O colaborador – um cidadão brasileiro – trabalhava para a StB por diversas razões. A motivação ideológica foi um fenômeno comum. Isso significa que tratava-se de uma pessoa descrita nos documentos da StB como sendo progressista, de convicções esquerdistas (mas atenção: filiados a partido comunistas não eram recrutados) ou nacionalista – era justamente destes ambientes que vinham pessoas com tendências hostis aos EUA e à sua política na América do Sul, e isso já colocava o candidato a colaborar em uma posição de aliado do bloco socialista. Ou seja, essas eram pessoas que concordavam em colaborar com o serviço de inteligência estrangeiro não por dinheiro, mas por um ideal. Logicamente os funcionários tchecoslovacos da inteligência persuadiam essas pessoas de que, caso colaborassem, não prejudicariam o Brasil, mas sim os Estados Unidos e os seus aliados do imperialismo que era o inimigo de todas as pessoas progressistas no mundo. Esses casos representam a maioria das pessoas durante a história dos quase vinte anos da atuação da StB no Brasil.

Recibo no valor de 200 dólares americanos firmado por um agente, no Rio de Janeiro, datado 22 de abril de 1969.

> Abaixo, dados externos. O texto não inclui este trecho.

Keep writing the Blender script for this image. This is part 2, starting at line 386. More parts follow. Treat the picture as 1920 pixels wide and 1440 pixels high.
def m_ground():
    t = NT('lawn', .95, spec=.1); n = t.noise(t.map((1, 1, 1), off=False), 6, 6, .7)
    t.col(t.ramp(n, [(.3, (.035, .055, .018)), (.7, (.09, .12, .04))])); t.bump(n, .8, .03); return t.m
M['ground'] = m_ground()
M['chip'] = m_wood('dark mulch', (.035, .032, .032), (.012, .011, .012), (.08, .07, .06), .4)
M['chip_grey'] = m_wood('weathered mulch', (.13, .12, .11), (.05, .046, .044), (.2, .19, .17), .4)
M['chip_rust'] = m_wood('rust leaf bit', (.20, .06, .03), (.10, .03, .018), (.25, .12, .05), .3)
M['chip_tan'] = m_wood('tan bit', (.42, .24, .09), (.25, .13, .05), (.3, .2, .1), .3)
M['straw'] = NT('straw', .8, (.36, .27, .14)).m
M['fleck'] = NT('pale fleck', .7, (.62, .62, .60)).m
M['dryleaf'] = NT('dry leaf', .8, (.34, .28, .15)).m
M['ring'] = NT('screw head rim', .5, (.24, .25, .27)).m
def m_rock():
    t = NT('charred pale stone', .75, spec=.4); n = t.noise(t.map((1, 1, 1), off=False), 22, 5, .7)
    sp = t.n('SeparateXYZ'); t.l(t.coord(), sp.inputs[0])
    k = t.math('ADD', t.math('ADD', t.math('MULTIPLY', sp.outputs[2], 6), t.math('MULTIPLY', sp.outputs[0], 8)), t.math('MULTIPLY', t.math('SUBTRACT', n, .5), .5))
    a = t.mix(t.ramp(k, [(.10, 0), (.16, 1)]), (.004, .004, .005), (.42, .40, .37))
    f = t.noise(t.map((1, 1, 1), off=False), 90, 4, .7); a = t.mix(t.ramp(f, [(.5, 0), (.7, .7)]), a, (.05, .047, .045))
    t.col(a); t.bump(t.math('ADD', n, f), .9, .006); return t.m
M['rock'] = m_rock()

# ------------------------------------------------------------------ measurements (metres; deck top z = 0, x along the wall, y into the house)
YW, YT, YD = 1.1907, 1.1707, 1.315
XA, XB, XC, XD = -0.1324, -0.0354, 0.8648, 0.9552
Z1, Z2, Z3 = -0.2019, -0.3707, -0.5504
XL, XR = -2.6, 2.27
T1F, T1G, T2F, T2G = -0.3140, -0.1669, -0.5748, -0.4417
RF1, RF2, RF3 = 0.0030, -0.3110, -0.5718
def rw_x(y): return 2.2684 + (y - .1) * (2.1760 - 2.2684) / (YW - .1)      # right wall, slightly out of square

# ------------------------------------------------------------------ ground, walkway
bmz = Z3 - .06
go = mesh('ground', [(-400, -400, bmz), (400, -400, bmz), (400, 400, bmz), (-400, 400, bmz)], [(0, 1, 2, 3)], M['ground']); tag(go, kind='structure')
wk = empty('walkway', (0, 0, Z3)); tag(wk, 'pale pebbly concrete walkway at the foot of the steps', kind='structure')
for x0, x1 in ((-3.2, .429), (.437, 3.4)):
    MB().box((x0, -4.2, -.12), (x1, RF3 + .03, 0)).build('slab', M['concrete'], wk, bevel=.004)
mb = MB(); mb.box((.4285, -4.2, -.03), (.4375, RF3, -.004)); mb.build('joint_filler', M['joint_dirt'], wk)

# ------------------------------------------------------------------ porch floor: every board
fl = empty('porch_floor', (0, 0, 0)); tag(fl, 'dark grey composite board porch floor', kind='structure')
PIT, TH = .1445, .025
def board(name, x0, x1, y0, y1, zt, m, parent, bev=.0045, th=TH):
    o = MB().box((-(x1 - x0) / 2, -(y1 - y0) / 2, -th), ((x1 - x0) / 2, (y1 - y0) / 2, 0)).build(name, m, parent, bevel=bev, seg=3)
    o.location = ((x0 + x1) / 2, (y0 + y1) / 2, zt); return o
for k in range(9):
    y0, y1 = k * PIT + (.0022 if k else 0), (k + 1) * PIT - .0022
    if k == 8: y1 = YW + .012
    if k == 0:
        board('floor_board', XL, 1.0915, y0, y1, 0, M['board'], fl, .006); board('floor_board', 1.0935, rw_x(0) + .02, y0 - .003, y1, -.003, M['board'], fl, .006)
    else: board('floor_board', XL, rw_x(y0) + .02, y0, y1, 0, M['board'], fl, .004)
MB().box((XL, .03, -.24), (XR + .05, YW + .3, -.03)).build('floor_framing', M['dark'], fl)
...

Muitas vezes, acontecia que, com o passar do tempo, o dito entusiasmo ideológico diminuía e o dado agente começava a exigir ( e recebia) pagamentos financeiros por seus serviços. Também aconteciam casos onde realmente a colaboração tinha motivação unicamente ideológica – nesta situação o agente recebia presentes (cigarros americanos, álcool, louça tcheca, discos gramofônicos, etc.) ou outro tipo de benefício, como, por exemplo, viagem e estadia pagas para a Tchecoslováquia ou para outro país do bloco da Europa oriental. Isso não significa que um colaborador como este nunca recebia dinheiro da StB –  pagavam-lhe, por exemplo, os gastos necessários para que mantivesse contatos importantes, graças aos quais adquiria informações: como as despesas para um convite de jantar em um restaurante – ou viajar para algum lugar – geralmente estes gastos eram reembolsados. Certamente, em muitos casos, os agentes identificavam os valores gastos exageradamente,  os oficiais da StB tinham consciência do fato e, mesmo assim, pagavam o valor a maior, pois entendiam que era necessário para poder comprometer ainda mais o agente e chantageá-lo se preciso. Nesses casos, os oficiais da inteligência tchecoslovaca exigiam uma assinatura do colaborador em um recibo, com a declaração de que o dinheiro lhe fora entregue. Primeiro, isso era uma exigência da central para controle dos gastos operacionais de inteligência e, segundo, uma assinatura como essa era um material comprometedor a mais, algo que vincularia o agente a ser leal perante o seu chefe estrangeiro. Também existiam pessoas que trabalharam em prol da StB unicamente por motivos financeiros.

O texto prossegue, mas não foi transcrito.